● **Provided records**:
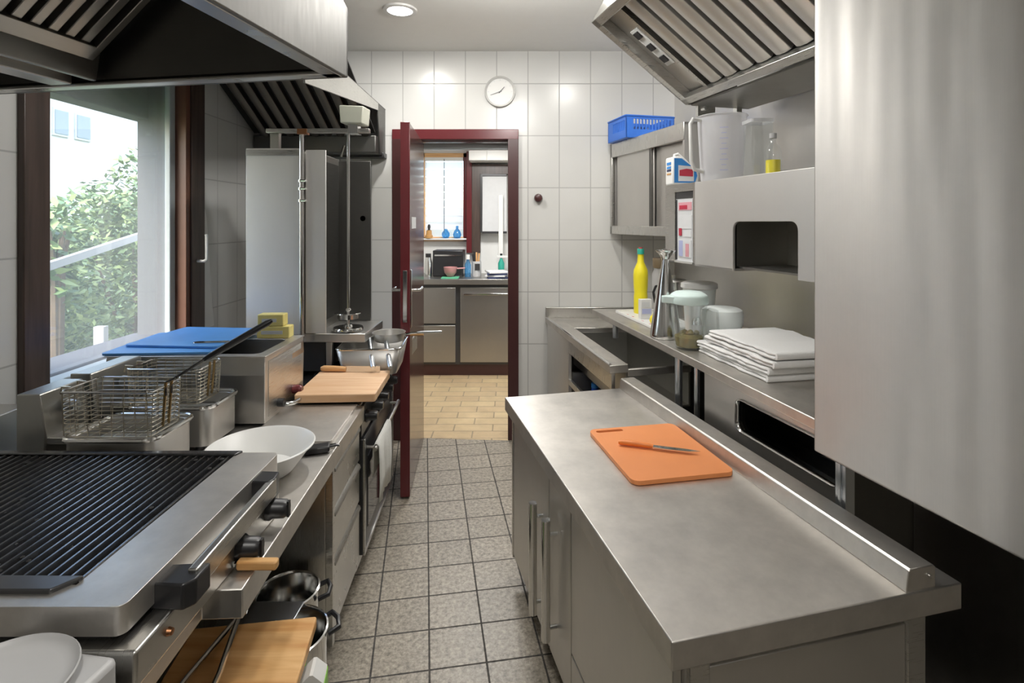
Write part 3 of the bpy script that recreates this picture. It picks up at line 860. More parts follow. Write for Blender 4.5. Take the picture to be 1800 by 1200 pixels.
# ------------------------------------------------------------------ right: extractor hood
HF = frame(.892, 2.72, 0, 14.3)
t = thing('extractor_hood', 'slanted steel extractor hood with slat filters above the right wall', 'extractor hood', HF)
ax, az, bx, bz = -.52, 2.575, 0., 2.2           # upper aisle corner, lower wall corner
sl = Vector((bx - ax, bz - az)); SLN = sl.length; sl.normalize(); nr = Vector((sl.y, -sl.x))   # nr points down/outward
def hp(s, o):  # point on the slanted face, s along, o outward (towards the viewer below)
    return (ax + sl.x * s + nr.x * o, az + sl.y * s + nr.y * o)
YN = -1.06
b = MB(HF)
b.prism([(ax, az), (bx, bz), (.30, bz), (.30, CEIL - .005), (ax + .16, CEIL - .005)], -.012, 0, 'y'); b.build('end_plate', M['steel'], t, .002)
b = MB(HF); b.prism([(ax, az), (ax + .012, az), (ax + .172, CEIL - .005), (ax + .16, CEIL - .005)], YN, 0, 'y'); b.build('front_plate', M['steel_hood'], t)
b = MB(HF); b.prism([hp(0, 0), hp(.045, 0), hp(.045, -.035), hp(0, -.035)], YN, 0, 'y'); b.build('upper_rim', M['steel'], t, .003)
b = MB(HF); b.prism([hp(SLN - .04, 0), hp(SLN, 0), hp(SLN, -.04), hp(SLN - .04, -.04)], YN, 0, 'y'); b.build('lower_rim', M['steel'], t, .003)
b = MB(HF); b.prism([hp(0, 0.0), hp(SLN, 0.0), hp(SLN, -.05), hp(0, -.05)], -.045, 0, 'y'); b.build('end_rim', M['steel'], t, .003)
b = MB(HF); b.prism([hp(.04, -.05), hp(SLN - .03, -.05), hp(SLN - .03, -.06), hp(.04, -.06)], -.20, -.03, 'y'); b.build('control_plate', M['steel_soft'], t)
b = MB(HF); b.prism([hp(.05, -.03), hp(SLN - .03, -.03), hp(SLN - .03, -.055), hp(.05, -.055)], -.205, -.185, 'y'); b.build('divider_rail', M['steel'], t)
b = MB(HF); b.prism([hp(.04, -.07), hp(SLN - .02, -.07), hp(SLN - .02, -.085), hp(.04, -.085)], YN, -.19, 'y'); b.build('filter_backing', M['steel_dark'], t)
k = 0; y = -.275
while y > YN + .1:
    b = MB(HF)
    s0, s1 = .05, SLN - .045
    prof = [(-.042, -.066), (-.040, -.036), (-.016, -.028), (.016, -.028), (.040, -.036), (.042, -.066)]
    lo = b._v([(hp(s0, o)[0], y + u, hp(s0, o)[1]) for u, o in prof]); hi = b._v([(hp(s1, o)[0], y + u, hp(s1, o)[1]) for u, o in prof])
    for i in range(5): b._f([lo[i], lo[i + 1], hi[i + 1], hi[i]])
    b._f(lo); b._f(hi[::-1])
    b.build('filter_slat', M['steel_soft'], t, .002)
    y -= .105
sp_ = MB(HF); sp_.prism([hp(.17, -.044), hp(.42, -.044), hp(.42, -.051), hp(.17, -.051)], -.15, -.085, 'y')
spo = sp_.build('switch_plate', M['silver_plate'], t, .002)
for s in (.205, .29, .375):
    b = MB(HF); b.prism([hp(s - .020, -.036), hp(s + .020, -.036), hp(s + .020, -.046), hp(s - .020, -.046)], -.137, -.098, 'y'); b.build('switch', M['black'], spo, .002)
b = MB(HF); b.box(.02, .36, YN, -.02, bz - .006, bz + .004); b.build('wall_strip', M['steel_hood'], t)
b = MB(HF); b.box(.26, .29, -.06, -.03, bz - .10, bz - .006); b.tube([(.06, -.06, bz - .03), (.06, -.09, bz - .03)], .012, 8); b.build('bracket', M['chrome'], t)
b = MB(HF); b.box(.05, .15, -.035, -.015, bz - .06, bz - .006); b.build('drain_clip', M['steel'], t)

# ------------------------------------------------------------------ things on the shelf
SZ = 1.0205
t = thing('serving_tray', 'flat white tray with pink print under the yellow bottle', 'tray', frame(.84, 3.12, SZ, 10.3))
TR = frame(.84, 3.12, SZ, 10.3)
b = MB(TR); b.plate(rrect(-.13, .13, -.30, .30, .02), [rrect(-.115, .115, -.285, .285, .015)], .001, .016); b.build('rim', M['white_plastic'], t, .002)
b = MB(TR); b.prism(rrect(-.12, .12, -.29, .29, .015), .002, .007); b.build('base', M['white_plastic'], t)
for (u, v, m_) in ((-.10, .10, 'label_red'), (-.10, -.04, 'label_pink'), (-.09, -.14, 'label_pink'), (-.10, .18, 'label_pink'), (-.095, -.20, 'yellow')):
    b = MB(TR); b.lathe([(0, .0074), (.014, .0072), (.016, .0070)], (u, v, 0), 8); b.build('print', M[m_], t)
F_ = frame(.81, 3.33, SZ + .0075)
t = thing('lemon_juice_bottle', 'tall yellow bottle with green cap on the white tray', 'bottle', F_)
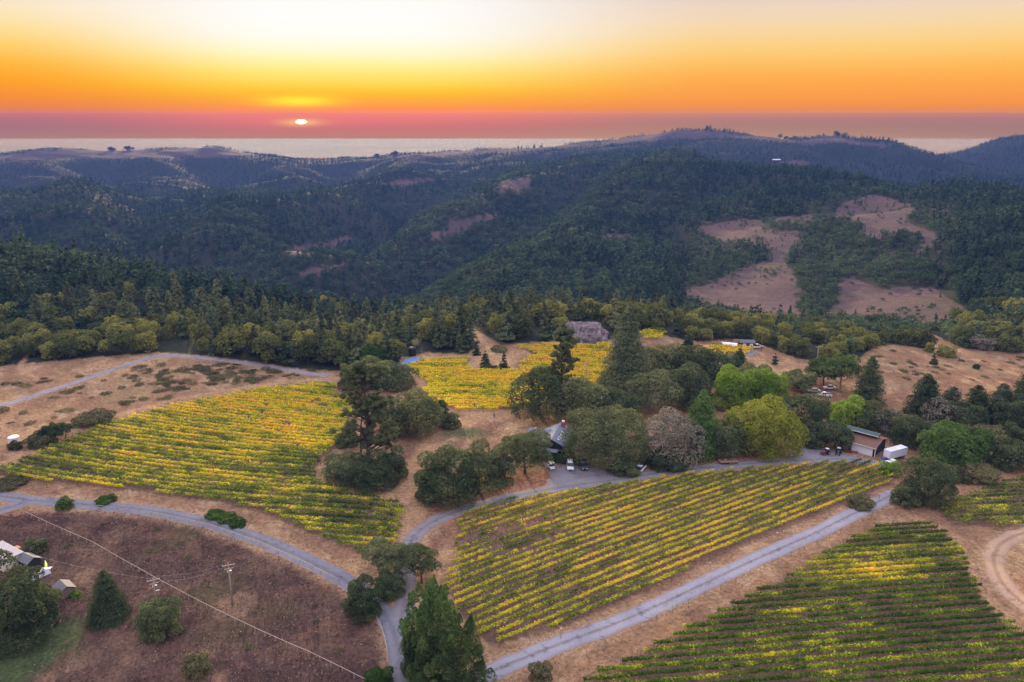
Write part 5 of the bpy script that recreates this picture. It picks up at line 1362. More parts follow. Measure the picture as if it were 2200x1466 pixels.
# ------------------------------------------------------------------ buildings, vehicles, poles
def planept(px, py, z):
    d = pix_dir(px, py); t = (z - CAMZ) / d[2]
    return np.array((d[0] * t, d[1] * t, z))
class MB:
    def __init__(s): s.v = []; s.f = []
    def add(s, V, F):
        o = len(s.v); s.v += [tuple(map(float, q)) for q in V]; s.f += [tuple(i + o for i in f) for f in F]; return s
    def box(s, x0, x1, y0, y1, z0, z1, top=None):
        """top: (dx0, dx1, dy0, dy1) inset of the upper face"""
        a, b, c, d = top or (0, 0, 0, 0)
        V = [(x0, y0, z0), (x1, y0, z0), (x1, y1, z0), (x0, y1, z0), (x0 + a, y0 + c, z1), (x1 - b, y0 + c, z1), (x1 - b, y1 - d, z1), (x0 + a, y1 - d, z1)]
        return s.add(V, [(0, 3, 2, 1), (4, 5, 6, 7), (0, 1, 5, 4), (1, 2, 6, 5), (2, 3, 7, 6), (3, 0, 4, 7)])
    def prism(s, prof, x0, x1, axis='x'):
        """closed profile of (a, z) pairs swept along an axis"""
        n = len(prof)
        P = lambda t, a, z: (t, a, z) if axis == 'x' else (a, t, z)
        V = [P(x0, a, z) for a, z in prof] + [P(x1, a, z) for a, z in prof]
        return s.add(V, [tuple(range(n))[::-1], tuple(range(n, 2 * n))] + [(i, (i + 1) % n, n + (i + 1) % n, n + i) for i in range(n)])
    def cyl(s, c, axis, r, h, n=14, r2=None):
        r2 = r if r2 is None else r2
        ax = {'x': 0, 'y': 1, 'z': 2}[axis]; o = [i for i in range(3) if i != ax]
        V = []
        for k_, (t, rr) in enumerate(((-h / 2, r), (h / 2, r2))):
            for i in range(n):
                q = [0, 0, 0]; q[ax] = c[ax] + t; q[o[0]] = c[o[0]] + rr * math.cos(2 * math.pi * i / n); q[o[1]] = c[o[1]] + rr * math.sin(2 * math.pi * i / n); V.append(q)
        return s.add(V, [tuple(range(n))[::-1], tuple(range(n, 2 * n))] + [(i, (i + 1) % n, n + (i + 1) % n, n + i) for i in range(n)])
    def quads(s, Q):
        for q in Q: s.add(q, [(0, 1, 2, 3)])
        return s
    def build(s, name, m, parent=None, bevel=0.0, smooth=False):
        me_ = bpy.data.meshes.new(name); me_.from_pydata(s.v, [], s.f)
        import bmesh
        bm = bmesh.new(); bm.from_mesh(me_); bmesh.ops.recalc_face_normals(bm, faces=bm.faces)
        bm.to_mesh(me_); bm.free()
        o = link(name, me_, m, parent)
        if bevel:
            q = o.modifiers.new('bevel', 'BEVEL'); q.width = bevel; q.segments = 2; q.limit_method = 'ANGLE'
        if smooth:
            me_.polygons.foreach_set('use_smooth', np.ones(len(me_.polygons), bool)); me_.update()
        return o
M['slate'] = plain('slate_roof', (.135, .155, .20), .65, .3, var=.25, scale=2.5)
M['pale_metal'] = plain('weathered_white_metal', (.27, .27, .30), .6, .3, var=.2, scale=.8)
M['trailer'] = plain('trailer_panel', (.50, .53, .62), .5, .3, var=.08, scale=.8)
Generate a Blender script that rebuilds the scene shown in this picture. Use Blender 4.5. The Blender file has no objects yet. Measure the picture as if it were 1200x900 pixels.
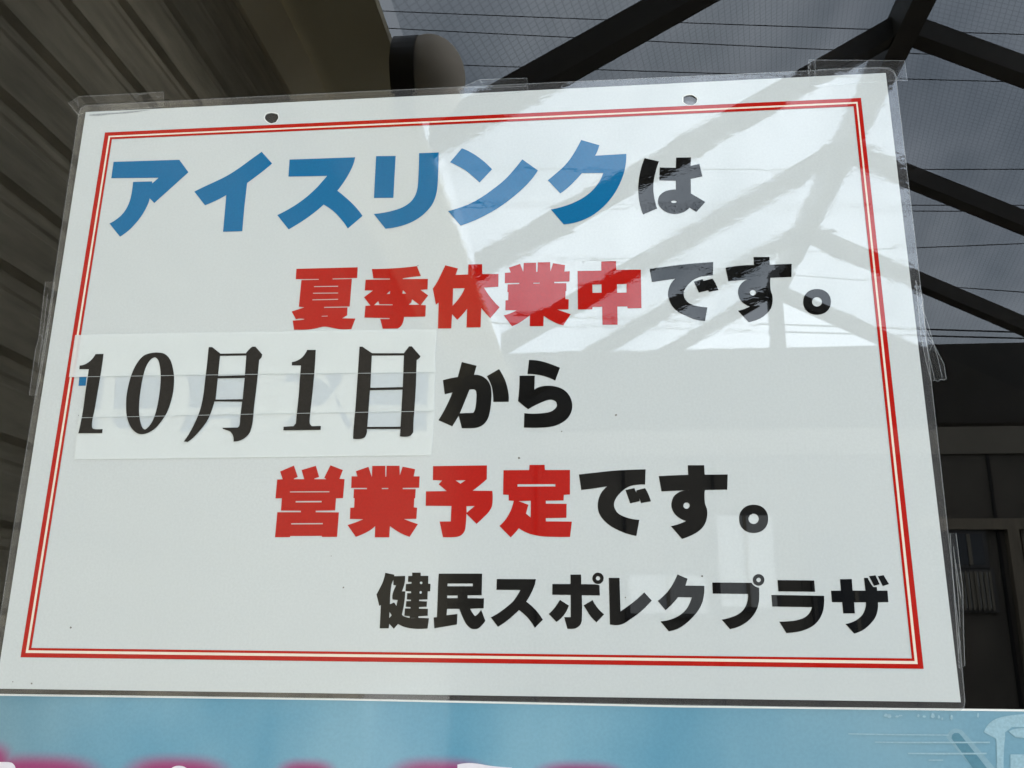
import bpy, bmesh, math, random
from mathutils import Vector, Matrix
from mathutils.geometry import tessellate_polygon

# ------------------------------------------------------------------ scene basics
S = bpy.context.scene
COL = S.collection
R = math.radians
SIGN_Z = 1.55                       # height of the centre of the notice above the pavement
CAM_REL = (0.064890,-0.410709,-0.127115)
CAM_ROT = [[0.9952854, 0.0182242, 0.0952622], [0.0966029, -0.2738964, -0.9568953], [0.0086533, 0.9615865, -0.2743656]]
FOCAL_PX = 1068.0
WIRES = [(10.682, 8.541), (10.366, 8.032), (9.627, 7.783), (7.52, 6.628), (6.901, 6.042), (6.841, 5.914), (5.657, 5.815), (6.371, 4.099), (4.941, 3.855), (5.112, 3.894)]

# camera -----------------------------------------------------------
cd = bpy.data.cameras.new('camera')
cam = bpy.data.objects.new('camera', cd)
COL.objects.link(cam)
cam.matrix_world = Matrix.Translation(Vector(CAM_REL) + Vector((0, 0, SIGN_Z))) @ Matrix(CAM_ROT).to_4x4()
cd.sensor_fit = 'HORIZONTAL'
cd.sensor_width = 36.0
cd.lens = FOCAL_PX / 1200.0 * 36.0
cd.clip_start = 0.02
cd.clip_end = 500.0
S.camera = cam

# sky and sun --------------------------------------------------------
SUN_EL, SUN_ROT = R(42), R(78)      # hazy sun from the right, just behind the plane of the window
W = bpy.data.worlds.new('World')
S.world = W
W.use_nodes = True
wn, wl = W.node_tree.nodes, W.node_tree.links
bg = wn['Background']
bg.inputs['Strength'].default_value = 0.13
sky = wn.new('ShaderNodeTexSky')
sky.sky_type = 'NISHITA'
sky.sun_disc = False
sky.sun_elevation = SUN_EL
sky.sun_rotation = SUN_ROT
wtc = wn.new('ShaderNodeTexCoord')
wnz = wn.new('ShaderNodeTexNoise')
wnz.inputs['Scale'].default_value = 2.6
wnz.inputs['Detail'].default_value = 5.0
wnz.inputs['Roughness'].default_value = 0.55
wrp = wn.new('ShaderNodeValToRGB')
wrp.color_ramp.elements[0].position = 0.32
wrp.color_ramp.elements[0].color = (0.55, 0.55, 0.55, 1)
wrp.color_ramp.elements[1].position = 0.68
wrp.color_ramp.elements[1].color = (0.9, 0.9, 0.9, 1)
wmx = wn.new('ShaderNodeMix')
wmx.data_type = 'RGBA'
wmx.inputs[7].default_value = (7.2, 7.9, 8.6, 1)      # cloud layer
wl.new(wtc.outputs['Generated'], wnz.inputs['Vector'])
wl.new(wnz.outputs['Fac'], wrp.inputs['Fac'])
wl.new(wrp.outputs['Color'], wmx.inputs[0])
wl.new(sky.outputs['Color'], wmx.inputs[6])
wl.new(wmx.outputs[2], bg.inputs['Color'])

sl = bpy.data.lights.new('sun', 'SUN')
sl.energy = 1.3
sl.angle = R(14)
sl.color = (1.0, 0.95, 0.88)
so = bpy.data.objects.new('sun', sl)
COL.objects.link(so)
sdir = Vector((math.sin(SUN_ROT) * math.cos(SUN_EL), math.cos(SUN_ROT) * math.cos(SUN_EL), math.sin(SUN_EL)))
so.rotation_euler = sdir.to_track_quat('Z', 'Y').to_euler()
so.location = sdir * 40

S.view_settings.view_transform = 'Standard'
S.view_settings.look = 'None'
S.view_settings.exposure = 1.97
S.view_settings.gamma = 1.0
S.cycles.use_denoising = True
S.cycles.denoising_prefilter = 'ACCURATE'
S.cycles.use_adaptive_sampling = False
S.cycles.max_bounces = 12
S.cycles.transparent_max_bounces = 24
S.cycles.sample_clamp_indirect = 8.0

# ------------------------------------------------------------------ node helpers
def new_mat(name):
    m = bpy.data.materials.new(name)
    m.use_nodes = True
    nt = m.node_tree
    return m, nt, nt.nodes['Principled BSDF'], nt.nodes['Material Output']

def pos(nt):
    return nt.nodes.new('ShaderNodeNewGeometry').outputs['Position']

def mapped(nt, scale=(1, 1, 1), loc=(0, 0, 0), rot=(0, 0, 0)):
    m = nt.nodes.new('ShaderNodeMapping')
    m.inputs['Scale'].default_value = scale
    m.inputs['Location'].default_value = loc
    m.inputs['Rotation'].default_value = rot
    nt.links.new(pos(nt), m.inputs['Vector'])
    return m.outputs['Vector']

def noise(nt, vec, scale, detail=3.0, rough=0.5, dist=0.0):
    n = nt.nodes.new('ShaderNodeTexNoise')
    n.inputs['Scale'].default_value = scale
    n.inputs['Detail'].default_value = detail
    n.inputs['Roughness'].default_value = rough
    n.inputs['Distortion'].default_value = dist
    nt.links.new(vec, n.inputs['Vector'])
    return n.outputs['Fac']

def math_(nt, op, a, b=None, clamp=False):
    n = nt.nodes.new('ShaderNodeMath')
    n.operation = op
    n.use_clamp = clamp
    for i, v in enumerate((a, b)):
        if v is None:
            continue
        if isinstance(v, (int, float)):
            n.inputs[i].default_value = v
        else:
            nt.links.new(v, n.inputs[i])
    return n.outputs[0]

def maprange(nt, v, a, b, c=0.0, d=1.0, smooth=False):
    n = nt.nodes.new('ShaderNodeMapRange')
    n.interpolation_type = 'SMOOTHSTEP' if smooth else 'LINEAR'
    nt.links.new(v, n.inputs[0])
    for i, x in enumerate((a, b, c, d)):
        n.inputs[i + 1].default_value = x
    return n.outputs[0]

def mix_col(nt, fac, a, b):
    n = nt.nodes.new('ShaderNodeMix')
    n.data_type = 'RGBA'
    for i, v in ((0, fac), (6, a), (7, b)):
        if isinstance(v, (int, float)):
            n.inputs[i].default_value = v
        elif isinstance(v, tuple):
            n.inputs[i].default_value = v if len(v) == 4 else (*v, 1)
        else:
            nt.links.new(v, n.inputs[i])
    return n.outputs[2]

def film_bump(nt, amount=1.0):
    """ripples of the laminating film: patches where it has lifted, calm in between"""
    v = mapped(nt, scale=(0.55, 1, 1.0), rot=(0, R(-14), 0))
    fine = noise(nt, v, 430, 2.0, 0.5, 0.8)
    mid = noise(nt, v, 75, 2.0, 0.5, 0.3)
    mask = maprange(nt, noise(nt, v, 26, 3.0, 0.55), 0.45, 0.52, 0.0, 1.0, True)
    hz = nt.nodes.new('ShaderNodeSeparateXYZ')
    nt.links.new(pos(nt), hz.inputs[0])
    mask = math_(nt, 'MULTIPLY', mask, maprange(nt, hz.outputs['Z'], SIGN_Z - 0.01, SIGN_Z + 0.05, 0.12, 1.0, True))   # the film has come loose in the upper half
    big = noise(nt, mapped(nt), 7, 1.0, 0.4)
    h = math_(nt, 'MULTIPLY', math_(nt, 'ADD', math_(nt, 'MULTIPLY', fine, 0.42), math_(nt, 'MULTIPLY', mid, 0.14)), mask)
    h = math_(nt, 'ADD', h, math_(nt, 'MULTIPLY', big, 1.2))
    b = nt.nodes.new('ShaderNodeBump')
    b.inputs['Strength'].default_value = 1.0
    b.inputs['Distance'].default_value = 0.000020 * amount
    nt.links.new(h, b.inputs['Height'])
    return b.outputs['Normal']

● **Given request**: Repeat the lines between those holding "Generate a Blender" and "S.camera = cam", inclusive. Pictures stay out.

● **Complete answer**:
Generate a Blender script that rebuilds the scene shown in this picture. Use Blender 4.5. The Blender file has no objects yet. Measure the picture as if it were 1200x900 pixels.
import bpy, bmesh, math, random
from mathutils import Vector, Matrix
from mathutils.geometry import tessellate_polygon

# ------------------------------------------------------------------ scene basics
S = bpy.context.scene
COL = S.collection
R = math.radians
SIGN_Z = 1.55                       # height of the centre of the notice above the pavement
CAM_REL = (0.064890,-0.410709,-0.127115)
CAM_ROT = [[0.9952854, 0.0182242, 0.0952622], [0.0966029, -0.2738964, -0.9568953], [0.0086533, 0.9615865, -0.2743656]]
FOCAL_PX = 1068.0
WIRES = [(10.682, 8.541), (10.366, 8.032), (9.627, 7.783), (7.52, 6.628), (6.901, 6.042), (6.841, 5.914), (5.657, 5.815), (6.371, 4.099), (4.941, 3.855), (5.112, 3.894)]

# camera -----------------------------------------------------------
cd = bpy.data.cameras.new('camera')
cam = bpy.data.objects.new('camera', cd)
COL.objects.link(cam)
cam.matrix_world = Matrix.Translation(Vector(CAM_REL) + Vector((0, 0, SIGN_Z))) @ Matrix(CAM_ROT).to_4x4()
cd.sensor_fit = 'HORIZONTAL'
cd.sensor_width = 36.0
cd.lens = FOCAL_PX / 1200.0 * 36.0
cd.clip_start = 0.02
cd.clip_end = 500.0
S.camera = cam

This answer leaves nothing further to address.